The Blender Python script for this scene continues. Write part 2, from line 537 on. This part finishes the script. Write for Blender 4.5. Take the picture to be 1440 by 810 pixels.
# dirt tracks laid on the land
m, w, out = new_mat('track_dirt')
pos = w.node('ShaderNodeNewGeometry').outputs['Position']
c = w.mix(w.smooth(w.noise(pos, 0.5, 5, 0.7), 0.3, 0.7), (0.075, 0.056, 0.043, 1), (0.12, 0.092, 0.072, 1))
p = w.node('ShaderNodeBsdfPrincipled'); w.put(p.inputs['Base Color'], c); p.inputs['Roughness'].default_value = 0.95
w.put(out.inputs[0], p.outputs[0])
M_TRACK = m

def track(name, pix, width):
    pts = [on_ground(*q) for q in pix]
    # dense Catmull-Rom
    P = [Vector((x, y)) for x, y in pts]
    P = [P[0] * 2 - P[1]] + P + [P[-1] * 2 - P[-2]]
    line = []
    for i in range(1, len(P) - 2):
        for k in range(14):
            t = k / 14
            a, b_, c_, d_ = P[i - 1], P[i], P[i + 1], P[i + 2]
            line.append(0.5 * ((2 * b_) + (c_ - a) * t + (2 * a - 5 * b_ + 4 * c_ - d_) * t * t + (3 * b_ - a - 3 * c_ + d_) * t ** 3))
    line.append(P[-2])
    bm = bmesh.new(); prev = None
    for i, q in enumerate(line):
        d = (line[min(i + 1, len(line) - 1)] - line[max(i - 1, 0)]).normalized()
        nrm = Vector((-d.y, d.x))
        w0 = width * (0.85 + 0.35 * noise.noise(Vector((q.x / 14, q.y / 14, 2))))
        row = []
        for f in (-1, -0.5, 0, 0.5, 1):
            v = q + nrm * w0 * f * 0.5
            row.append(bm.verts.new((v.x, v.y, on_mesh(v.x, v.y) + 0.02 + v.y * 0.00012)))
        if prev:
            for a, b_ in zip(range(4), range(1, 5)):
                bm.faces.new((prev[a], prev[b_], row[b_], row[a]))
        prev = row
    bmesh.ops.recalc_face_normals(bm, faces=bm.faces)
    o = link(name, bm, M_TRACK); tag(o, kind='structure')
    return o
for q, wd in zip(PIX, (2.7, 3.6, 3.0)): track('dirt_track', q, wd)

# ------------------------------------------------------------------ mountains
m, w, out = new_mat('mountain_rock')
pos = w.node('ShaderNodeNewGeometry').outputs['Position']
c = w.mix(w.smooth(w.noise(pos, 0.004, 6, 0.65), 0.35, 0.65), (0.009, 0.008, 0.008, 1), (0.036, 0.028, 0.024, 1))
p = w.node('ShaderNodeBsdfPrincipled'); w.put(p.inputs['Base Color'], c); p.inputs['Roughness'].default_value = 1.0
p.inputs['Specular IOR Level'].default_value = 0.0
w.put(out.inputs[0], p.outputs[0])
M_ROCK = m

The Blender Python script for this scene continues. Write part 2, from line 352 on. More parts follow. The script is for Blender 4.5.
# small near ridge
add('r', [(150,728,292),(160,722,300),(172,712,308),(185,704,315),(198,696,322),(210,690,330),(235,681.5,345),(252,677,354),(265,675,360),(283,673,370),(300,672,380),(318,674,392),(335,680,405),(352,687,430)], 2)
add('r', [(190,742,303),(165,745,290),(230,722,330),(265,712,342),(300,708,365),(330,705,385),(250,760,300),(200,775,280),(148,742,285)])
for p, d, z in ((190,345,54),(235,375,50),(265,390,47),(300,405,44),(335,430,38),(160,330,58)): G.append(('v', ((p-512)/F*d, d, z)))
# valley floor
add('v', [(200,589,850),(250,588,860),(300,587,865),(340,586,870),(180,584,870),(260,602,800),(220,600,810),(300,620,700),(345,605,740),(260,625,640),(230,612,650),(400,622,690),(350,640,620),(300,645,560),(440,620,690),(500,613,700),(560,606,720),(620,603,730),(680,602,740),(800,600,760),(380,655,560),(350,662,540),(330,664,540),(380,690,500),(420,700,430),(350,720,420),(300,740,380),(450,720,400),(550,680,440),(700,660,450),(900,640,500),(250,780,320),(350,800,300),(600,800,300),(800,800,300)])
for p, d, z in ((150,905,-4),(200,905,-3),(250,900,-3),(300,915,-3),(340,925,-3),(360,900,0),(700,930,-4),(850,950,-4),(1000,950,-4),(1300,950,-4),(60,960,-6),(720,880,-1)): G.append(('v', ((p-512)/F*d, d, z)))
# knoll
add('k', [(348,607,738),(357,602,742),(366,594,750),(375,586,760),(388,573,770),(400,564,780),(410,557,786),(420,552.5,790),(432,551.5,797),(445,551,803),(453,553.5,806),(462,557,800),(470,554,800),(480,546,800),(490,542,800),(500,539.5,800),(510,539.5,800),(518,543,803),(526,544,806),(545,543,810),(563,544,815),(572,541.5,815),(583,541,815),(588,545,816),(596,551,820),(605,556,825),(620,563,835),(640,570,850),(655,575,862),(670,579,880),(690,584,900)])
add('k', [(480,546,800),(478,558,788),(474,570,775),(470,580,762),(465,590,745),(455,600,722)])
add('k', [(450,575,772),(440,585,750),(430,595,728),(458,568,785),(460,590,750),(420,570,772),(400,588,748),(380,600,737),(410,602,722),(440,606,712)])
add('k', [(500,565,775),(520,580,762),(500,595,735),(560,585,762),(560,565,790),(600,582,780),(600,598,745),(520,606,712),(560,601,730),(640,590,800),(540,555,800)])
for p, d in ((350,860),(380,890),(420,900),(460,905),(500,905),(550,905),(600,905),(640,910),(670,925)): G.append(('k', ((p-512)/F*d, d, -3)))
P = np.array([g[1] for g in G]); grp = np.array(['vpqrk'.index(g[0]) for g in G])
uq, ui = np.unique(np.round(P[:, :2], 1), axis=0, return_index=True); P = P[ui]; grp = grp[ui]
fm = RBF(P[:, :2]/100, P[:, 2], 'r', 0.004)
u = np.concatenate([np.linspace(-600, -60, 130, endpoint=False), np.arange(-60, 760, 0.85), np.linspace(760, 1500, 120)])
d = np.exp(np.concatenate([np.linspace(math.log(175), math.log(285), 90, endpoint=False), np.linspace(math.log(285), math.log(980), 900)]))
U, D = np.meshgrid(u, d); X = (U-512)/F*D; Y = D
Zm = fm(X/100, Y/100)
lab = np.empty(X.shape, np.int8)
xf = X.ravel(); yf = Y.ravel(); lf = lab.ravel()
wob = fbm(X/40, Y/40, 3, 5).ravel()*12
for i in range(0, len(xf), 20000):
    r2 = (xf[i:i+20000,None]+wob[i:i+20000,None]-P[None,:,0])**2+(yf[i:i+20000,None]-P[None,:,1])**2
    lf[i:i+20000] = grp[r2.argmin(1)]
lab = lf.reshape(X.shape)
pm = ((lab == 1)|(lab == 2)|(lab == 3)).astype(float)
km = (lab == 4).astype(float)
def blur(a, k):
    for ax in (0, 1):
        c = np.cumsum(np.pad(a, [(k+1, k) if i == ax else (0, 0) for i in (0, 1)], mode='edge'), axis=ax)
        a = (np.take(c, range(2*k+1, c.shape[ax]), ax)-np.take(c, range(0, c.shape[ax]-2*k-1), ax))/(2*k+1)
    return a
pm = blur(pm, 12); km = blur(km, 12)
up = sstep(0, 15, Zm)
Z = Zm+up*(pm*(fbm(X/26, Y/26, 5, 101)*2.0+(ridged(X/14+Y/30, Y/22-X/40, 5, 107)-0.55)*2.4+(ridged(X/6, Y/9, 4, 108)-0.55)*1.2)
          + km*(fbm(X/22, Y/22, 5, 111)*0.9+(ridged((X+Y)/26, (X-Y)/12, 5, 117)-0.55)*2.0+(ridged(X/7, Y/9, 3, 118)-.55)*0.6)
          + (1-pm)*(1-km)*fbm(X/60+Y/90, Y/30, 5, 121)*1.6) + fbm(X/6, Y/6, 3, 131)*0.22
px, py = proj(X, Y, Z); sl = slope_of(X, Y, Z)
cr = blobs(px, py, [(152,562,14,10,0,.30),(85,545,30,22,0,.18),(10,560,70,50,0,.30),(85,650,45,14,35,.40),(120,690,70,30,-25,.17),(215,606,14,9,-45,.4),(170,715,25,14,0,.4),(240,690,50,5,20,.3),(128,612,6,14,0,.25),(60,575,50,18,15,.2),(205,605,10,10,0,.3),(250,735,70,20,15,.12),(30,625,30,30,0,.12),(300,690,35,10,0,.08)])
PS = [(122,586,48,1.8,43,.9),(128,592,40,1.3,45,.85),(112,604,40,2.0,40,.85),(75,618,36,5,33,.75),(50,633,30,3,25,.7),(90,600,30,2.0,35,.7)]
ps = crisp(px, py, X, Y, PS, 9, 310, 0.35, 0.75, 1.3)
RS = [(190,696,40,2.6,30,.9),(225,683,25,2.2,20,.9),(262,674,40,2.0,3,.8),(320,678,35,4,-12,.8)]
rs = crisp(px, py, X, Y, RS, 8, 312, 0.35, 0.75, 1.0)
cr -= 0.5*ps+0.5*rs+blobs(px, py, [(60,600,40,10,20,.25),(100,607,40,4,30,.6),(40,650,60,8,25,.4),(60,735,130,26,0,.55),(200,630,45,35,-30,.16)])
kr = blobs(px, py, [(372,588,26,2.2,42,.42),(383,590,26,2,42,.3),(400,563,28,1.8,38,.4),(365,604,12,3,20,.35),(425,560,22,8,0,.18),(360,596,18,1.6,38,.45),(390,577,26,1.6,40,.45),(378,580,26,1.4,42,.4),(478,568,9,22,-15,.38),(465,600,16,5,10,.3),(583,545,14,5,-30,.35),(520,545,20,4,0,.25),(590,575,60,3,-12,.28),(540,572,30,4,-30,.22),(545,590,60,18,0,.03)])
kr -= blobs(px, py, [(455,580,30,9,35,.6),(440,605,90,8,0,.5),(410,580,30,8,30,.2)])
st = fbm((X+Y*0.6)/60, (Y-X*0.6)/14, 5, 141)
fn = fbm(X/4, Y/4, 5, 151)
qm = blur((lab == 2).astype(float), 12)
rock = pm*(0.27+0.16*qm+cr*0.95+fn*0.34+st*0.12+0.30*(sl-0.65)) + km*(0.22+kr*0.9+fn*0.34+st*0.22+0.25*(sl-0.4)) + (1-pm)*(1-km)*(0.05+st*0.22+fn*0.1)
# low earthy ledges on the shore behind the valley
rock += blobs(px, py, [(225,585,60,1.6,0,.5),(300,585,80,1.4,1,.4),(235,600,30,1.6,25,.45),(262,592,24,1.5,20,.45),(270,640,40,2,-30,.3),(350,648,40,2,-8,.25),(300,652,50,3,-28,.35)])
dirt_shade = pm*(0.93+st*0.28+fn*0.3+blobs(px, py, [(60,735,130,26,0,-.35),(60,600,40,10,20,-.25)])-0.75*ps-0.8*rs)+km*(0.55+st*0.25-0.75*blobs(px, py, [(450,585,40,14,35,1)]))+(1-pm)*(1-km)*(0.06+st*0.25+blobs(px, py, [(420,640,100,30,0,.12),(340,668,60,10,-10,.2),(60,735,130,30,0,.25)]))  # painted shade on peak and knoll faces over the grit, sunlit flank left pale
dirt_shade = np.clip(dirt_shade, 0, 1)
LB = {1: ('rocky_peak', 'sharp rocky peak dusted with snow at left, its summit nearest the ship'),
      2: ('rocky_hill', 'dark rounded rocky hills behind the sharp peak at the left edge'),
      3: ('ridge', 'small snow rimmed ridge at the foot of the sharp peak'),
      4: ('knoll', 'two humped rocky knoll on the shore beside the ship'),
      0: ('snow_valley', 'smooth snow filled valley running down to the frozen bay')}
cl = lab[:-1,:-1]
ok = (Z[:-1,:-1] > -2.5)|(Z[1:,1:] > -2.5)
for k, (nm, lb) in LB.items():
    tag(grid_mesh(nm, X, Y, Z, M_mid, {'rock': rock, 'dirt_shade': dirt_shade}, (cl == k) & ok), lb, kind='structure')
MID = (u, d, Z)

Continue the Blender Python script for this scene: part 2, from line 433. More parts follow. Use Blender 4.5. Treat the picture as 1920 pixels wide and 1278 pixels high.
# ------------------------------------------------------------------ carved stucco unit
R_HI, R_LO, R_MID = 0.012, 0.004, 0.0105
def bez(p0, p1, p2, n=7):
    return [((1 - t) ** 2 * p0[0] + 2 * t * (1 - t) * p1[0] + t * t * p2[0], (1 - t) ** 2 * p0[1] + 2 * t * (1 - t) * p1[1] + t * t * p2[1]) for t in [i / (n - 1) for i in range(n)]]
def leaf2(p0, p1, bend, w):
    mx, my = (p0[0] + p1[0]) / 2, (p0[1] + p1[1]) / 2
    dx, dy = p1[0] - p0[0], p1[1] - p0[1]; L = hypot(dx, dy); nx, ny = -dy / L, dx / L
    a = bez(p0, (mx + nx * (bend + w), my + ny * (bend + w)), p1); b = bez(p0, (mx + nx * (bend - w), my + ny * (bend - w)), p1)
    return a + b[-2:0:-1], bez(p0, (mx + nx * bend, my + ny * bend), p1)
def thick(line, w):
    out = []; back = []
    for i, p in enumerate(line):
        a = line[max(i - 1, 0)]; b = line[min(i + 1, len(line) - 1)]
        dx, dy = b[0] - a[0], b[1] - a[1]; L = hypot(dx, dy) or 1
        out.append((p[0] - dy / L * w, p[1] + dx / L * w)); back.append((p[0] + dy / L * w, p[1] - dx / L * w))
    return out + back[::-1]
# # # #
◆ Task to carry out:
Each line holding "parts" must be found and copied.

◆ Solution for this exercise:
The Blender Python script for this scene continues. Write part 2, from line 352 on. More parts follow. The script is for Blender 4.5.
Continue the Blender Python script for this scene: part 2, from line 433. More parts follow. Use Blender 4.5. Treat the picture as 1920 pixels wide and 1278 pixels high.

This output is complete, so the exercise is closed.